Stored items from a collection:
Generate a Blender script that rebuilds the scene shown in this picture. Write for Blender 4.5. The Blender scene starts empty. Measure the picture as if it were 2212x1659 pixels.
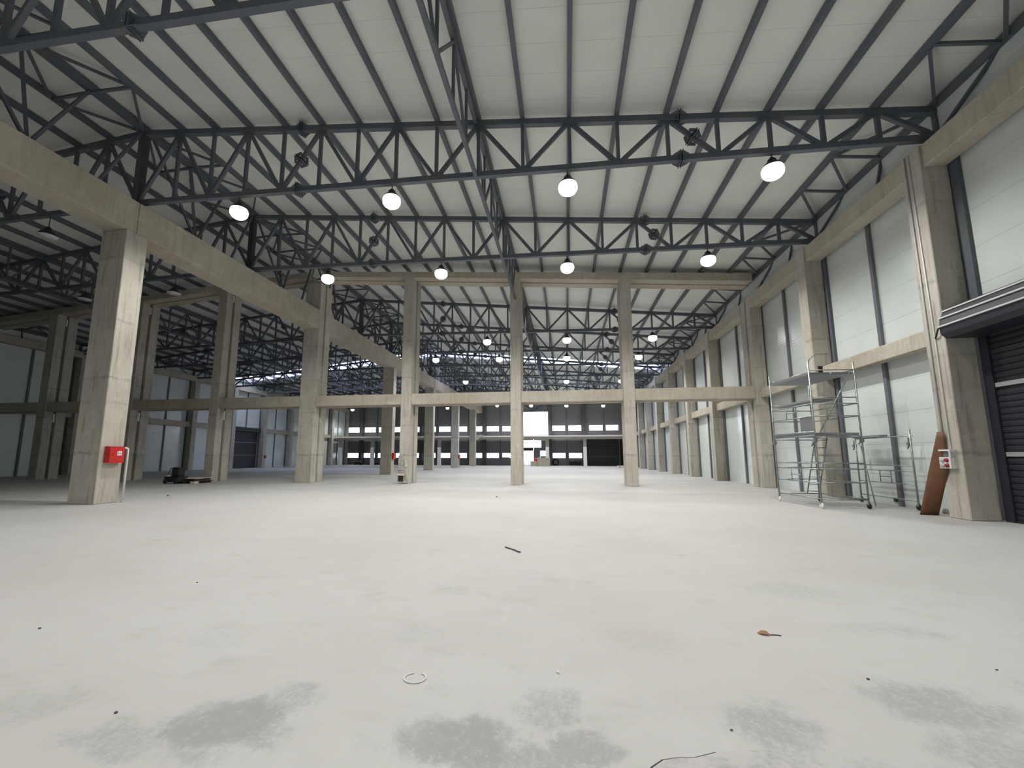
import bpy, math, random
from mathutils import Vector, Matrix
random.seed(7)
sc = bpy.context.scene
COL = sc.collection

# ------------------------------------------------------------------ camera, world, exposure
F_PX, CX, CY, YAW, PIT, ROL = 954.36, -40.81, 22.55, .1622, .1399, .001
def cam_basis():
    f = Vector((-math.sin(YAW), math.cos(YAW), 0)); r = Vector((math.cos(YAW), math.sin(YAW), 0)); u = Vector((0, 0, 1))
    f2 = f*math.cos(PIT) + u*math.sin(PIT); u2 = u*math.cos(PIT) - f*math.sin(PIT)
    return r*math.cos(ROL) + u2*math.sin(ROL), u2*math.cos(ROL) - r*math.sin(ROL), f2
_r, _u, _f = cam_basis()
cam = bpy.data.cameras.new('camera'); cam_o = bpy.data.objects.new('camera', cam); COL.objects.link(cam_o)
cam.sensor_fit = 'HORIZONTAL'; cam.sensor_width = 36; cam.lens = F_PX/2212*36
cam.shift_x = -CX/2212; cam.shift_y = CY/2212; cam.clip_end = 600; cam.clip_start = .05
cam_o.matrix_world = Matrix(((_r.x, _u.x, -_f.x, 0), (_r.y, _u.y, -_f.y, 0), (_r.z, _u.z, -_f.z, 1.6), (0, 0, 0, 1)))
sc.camera = cam_o
world = bpy.data.worlds.new('world'); sc.world = world; world.use_nodes = True
bg = world.node_tree.nodes['Background']; bg.inputs[0].default_value = (.84, .87, 1.0, 1); bg.inputs[1].default_value = 14.0
LAMP_W = 3000.0
LAMP_COL = (1.0, .975, .935)
vs = sc.view_settings; vs.view_transform = 'Standard'; vs.look = 'None'; vs.gamma = 1; vs.use_curve_mapping = False
vs.exposure = -1.34

# ------------------------------------------------------------------ numbers of the hall (metres)
XR, XL, Y1, B, DJ = 10.09, -15.57, 13.317, 6.286, .376
XWR, XWL = 10.87, -43.7          # cladding planes right / left
YB, YFRONT = 83.2, -9.0          # far end wall / wall behind the camera
XRT, XRIDGE = 10.9, -16.33       # roof edge and ridge
NX = [10.9, 9.37, 7.89, 6.42, 4.92, 3.43, 1.88, .34, -1.22, -2.74, -4.23, -5.71, -7.18, -8.65, -10.15, -11.66, -13.15, -14.68, -16.33]
ZTOP = lambda x: 11.64 + (XRT - x)/(XRT - XRIDGE)*2.73
ZBOT = lambda x: 10.79 + (XRT - x)/(XRT - XRIDGE)*.60
def yt(i): return 13.6 + B*i + (DJ if i > 2 else 0)
MIR = lambda x: 2*XRIDGE - x     # the left hall mirrors the right one about the ridge

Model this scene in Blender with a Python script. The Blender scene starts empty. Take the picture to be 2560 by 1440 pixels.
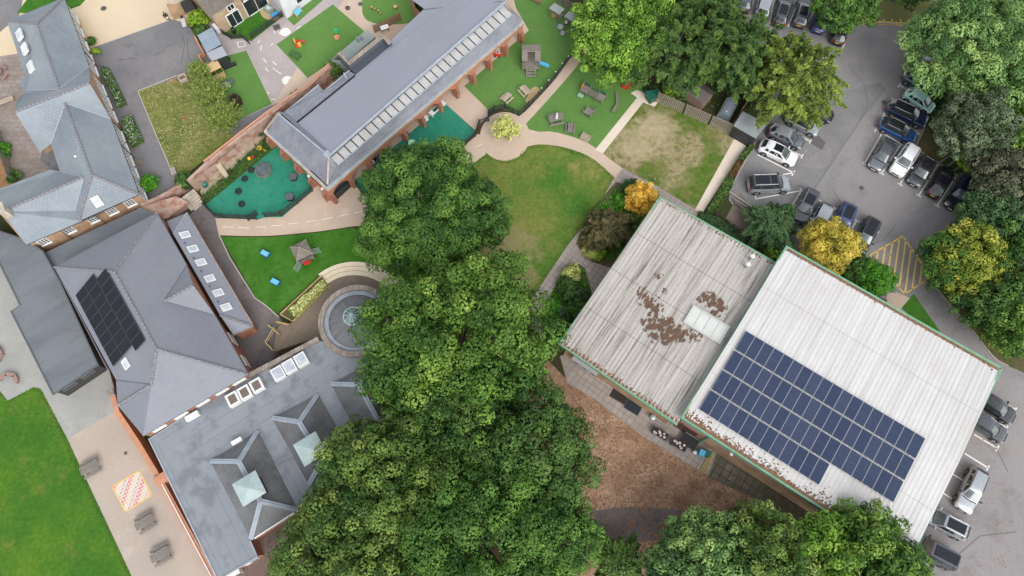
import bpy, math, random
import numpy as np
from mathutils import Vector, Matrix
R=math.radians
sc=bpy.context.scene
# ---------------- camera, sky, sun, exposure ----------------
HC=72.0; FPX=1775.0; TILT=math.atan2(620.0,FPX)
cd=bpy.data.cameras.new('camera'); cam=bpy.data.objects.new('camera',cd); sc.collection.objects.link(cam)
cam.location=(0,0,HC); cam.rotation_euler=(TILT,0,0)
cd.sensor_width=36; cd.lens=36*FPX/2560; cd.clip_start=0.5; cd.clip_end=1200
sc.camera=cam
w=bpy.data.worlds.new('World'); sc.world=w; w.use_nodes=True
nt=w.node_tree; bg=nt.nodes['Background']
sky=nt.nodes.new('ShaderNodeTexSky'); sky.sky_type='NISHITA'; sky.sun_disc=False
SUN_EL=R(46); SUN_AZ=R(155)      # azimuth clockwise from +Y (photo up)
sky.sun_elevation=SUN_EL; sky.sun_rotation=SUN_AZ; sky.air_density=1.0; sky.dust_density=1.0; sky.ozone_density=1.0
hs=nt.nodes.new('ShaderNodeHueSaturation'); hs.inputs['Saturation'].default_value=0.22; hs.inputs['Value'].default_value=1.0
nt.links.new(sky.outputs[0],hs.inputs['Color']); nt.links.new(hs.outputs[0],bg.inputs['Color'])
bg.inputs['Strength'].default_value=0.15
sl=bpy.data.lights.new('sun','SUN'); sl.energy=1.1; sl.angle=R(38); sl.color=(1,.965,.92)
so=bpy.data.objects.new('sun',sl); sc.collection.objects.link(so)
so.rotation_euler=(Vector((math.sin(SUN_AZ)*math.cos(SUN_EL),math.cos(SUN_AZ)*math.cos(SUN_EL),math.sin(SUN_EL)))).to_track_quat('Z','Y').to_euler()
so.location=(0,0,90)
sc.view_settings.view_transform='Standard'; sc.view_settings.look='None'; sc.view_settings.gamma=1
sc.view_settings.exposure=1.02
try:
    sc.cycles.max_bounces=5; sc.cycles.diffuse_bounces=3; sc.cycles.transparent_max_bounces=6
except Exception: pass
# ---------------- helpers ----------------
ct,st=math.cos(TILT),math.sin(TILT)
def ray(x,y):
    a=(x-1280)/FPX; b=-(y-720)/FPX
    return Vector((a, st+b*ct, -ct+b*st))
CAM=Vector((0,0,HC))
def W(x,y,z=0.0):                       # point of the place seen at photo pixel (x,y) whose real height is z
    d=ray(x,y); return CAM+d*((HC-z)/(-d.z))
def onplane(x,y,p,n):
    d=ray(x,y); return CAM+d*((p-CAM).dot(n)/d.dot(n))
def hd(x,y,dx,dy,z=0):                  # heading angle at a pixel
    v=W(x+dx*.5,y+dy*.5,z)-W(x-dx*.5,y-dy*.5,z); return math.atan2(v.y,v.x)
C=sc.collection
def tag(o,label=None,cat=None,group=None,kind=None):
    if label: o['label']=label
    if cat: o['category']=cat
    if group: o['group']=group
    if kind: o['kind']=kind
    return o
def thing(name,label,cat,loc=(0,0,0),rz=0,group=None):
    o=bpy.data.objects.new(name,None); C.objects.link(o); o.location=loc; o.rotation_euler=(0,0,rz); o.empty_display_size=.3
    return tag(o,label,cat,group)
def copytree(o,parent=None):
    c=o.copy(); C.objects.link(c); c.parent=parent
    for ch in o.children: copytree(ch,c)
    return c
def cr(pts,n=6,closed=False):           # Catmull-Rom through pixel points
    P=[np.array(p,float) for p in pts]; out=[]; m=len(P)
    rng=range(m) if closed else range(m-1)
    for i in rng:
        p0=P[(i-1)%m] if closed or i>0 else P[i]; p1=P[i]; p2=P[(i+1)%m]; p3=P[(i+2)%m] if closed or i+2<m else P[i+1]
        for k in range(n):
            t=k/n; out.append(tuple(.5*((2*p1)+(-p0+p2)*t+(2*p0-5*p1+4*p2-p3)*t*t+(-p0+3*p1-3*p2+p3)*t**3)))
    if not closed: out.append(tuple(P[-1]))
    return out
class MB:
    def __init__(s,ang=0): s.v=[];s.f=[];s.uv=[];s.ang=ang
    def face(s,pts,uv=None):
        pts=[Vector(p) for p in pts]; i=len(s.v); s.v+=pts; s.f.append(tuple(range(i,i+len(pts))))
        if uv is None:
            n=Vector((0,0,0))
            for k in range(len(pts)):
                a=pts[k];b=pts[(k+1)%len(pts)]; n+=a.cross(b)
            if n.length<1e-9: n=Vector((0,0,1))
            n.normalize()
            if abs(n.z)>.985: u=Vector((math.cos(s.ang),math.sin(s.ang),0)); v=Vector((-u.y,u.x,0))
            else: u=Vector((0,0,1)).cross(n).normalized(); v=n.cross(u)
            uv=[(p.dot(u),p.dot(v)) for p in pts]
        s.uv.append(uv); return s
    def poly(s,px,z): return s.face([W(x,y,z) for x,y in px][::-1])
    def flat(s,px,z):
        P=[W(x,y,z) for x,y in px]
        a=sum(P[i].x*P[(i+1)%len(P)].y-P[(i+1)%len(P)].x*P[i].y for i in range(len(P)))
        return s.face(P if a>0 else P[::-1])
    def up(s,P):                         # face wound to look upward
        P=[Vector(p) for p in P]; a=sum(P[i].x*P[(i+1)%len(P)].y-P[(i+1)%len(P)].x*P[i].y for i in range(len(P)))
        return s.face(P if a>0 else P[::-1])
    def prism(s,P,z0,z1,top=True):
        P=[Vector((p[0],p[1],0)) for p in P]; a=sum(P[i].x*P[(i+1)%len(P)].y-P[(i+1)%len(P)].x*P[i].y for i in range(len(P)))
        if a<0: P=P[::-1]
        Z0=Vector((0,0,z0));Z1=Vector((0,0,z1))
        if top: s.face([p+Z1 for p in P])
        s.face([p+Z0 for p in P][::-1])
        for i in range(len(P)):
            p=P[i];q=P[(i+1)%len(P)]; s.face([p+Z0,q+Z0,q+Z1,p+Z1])
        return s
    def skirt(s,P,z0):                   # vertical walls from a closed 3-D outline down to z0
        P=[Vector(p) for p in P]; a=sum(P[i].x*P[(i+1)%len(P)].y-P[(i+1)%len(P)].x*P[i].y for i in range(len(P)))
        if a<0: P=P[::-1]
        for i in range(len(P)):
            p=P[i];q=P[(i+1)%len(P)]; s.face([(p.x,p.y,z0),(q.x,q.y,z0),q,p])
        return s
    def box(s,c,d,rz=0,M=None):
        c=Vector(c); x,y,z=d[0]/2,d[1]/2,d[2]/2
        co=[Vector(k) for k in((-x,-y,-z),(x,-y,-z),(x,y,-z),(-x,y,-z),(-x,-y,z),(x,-y,z),(x,y,z),(-x,y,z))]
        if M is None: M=Matrix.Rotation(rz,3,'Z')
        co=[M@k+c for k in co]
        for f in((3,2,1,0),(4,5,6,7),(0,1,5,4),(1,2,6,5),(2,3,7,6),(3,0,4,7)): s.face([co[k] for k in f])
        return s
    def bar(s,a,b,wd,h):
        a=Vector(a);b=Vector(b); d=b-a; L=d.length
        if L<1e-6: return s
        x=d/L; y=Vector((0,0,1)).cross(x)
        y=y.normalized() if y.length>1e-4 else Vector((0,1,0)); z=x.cross(y)
        return s.box((a+b)/2,(L,wd,h),M=Matrix((x,y,z)).transposed())
    def tube(s,a,b,r0,r1=None,n=8,cap=True):
        r1=r0 if r1 is None else r1
        a=Vector(a);b=Vector(b); x=(b-a).normalized(); y=x.orthogonal().normalized(); z=x.cross(y)
        A=[a+(y*math.cos(t)+z*math.sin(t))*r0 for t in [2*math.pi*k/n for k in range(n)]]
        B=[b+(y*math.cos(t)+z*math.sin(t))*r1 for t in [2*math.pi*k/n for k in range(n)]]
        for k in range(n): s.face([A[k],A[(k+1)%n],B[(k+1)%n],B[k]])
        if cap: s.face(A[::-1]); s.face(B)
        return s
    def path(s,pts,r,n=6):
        for i in range(len(pts)-1): s.tube(pts[i],pts[i+1],r,r,n)
        return s
    def torus(s,c,Rr,r,n=16,m=8,sq=1.0):
        c=Vector(c)
        def P(i,j):
            a=2*math.pi*i/n;b=2*math.pi*j/m; q=Rr+r*math.cos(b); return c+Vector((q*math.cos(a),q*math.sin(a),r*sq*math.sin(b)))
        for i in range(n):
            for j in range(m): s.face([P(i,j),P(i+1,j),P(i+1,j+1),P(i,j+1)])
        return s
    def lathe(s,c,prof,n=16):
        c=Vector(c)
        def P(k,a): r,z=prof[k]; return c+Vector((r*math.cos(a),r*math.sin(a),z))
        for k in range(len(prof)-1):
            for i in range(n):
                a=2*math.pi*i/n;b=2*math.pi*(i+1)/n
                q=[P(k,a),P(k,b),P(k+1,b),P(k+1,a)]
                if prof[k][0]<1e-6: q=[q[0],q[2],q[3]]
                elif prof[k+1][0]<1e-6: q=[q[0],q[1],q[2]]
                s.face(q)
        return s
    def ball(s,c,r,n=8,m=6):
        rx,ry,rz=(r,r,r) if not hasattr(r,'__len__') else r
        def P(i,j):
            a=2*math.pi*i/n;b=-math.pi/2+math.pi*j/m; return Vector(c)+Vector((rx*math.cos(b)*math.cos(a),ry*math.cos(b)*math.sin(a),rz*math.sin(b)))
        for i in range(n):
            for j in range(m):
                q=[P(i,j),P(i+1,j),P(i+1,j+1),P(i,j+1)]
                if j==0: q=[q[0],q[2],q[3]]
                elif j==m-1: q=q[:3]
                s.face(q)
        return s
    def ribbon(s,pts,wd,z0,z1=None):     # strip along world points
        P=[Vector((p[0],p[1],0)) for p in pts]; Lp=[];Rp=[]
        for i,p in enumerate(P):
            d=(P[min(i+1,len(P)-1)]-P[max(i-1,0)]).normalized(); n=Vector((-d.y,d.x,0))*wd/2; Lp.append(p+n);Rp.append(p-n)
        zt=z0 if z1 is None else z1
        Z=Vector((0,0,zt));Z0=Vector((0,0,z0))
        for i in range(len(P)-1):
            s.face([Rp[i]+Z,Rp[i+1]+Z,Lp[i+1]+Z,Lp[i]+Z])
            if z1 is not None:
                s.face([Rp[i]+Z0,Rp[i+1]+Z0,Rp[i+1]+Z,Rp[i]+Z]); s.face([Lp[i+1]+Z0,Lp[i]+Z0,Lp[i]+Z,Lp[i+1]+Z])
        if z1 is not None:
            s.face([Lp[0]+Z0,Rp[0]+Z0,Rp[0]+Z,Lp[0]+Z]); s.face([Rp[-1]+Z0,Lp[-1]+Z0,Lp[-1]+Z,Rp[-1]+Z])
        return s
    def build(s,name,mat,parent=None,world=False,smooth=False,weld=False):
        me=bpy.data.meshes.new(name); off=Vector((0,0,0))
        if world and parent is not None: off=Vector(parent.location)
        me.from_pydata([tuple(v-off) for v in s.v],[],s.f)
        uvl=me.uv_layers.new(name='UVMap'); flat=[c for f in s.uv for p in f for c in p]
        uvl.data.foreach_set('uv',flat)
        o=bpy.data.objects.new(name,me); C.objects.link(o)
        for m in (mat if isinstance(mat,(list,tuple)) else [mat]): me.materials.append(m)
        if weld or smooth:
            import bmesh
            bm=bmesh.new(); bm.from_mesh(me); bmesh.ops.remove_doubles(bm,verts=bm.verts,dist=.0005); bmesh.ops.recalc_face_normals(bm,faces=bm.faces)
            bm.to_mesh(me); bm.free()
        if smooth: 
            me.shade_smooth()
            if smooth!=2: me.set_sharp_from_angle(angle=R(40))
        if parent is not None: o.parent=parent
        return o
def cen(P): 
    n=len(P); return Vector((sum(p[0] for p in P)/n,sum(p[1] for p in P)/n,0))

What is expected
All lines holding the word "pixels" should be picked out and copied.

Task answer
Generate a Blender script that rebuilds the scene shown in this picture. Write for Blender 4.5. The Blender scene starts empty. Measure the picture as if it were 2212x1659 pixels.
Model this scene in Blender with a Python script. The Blender scene starts empty. Take the picture to be 2560 by 1440 pixels.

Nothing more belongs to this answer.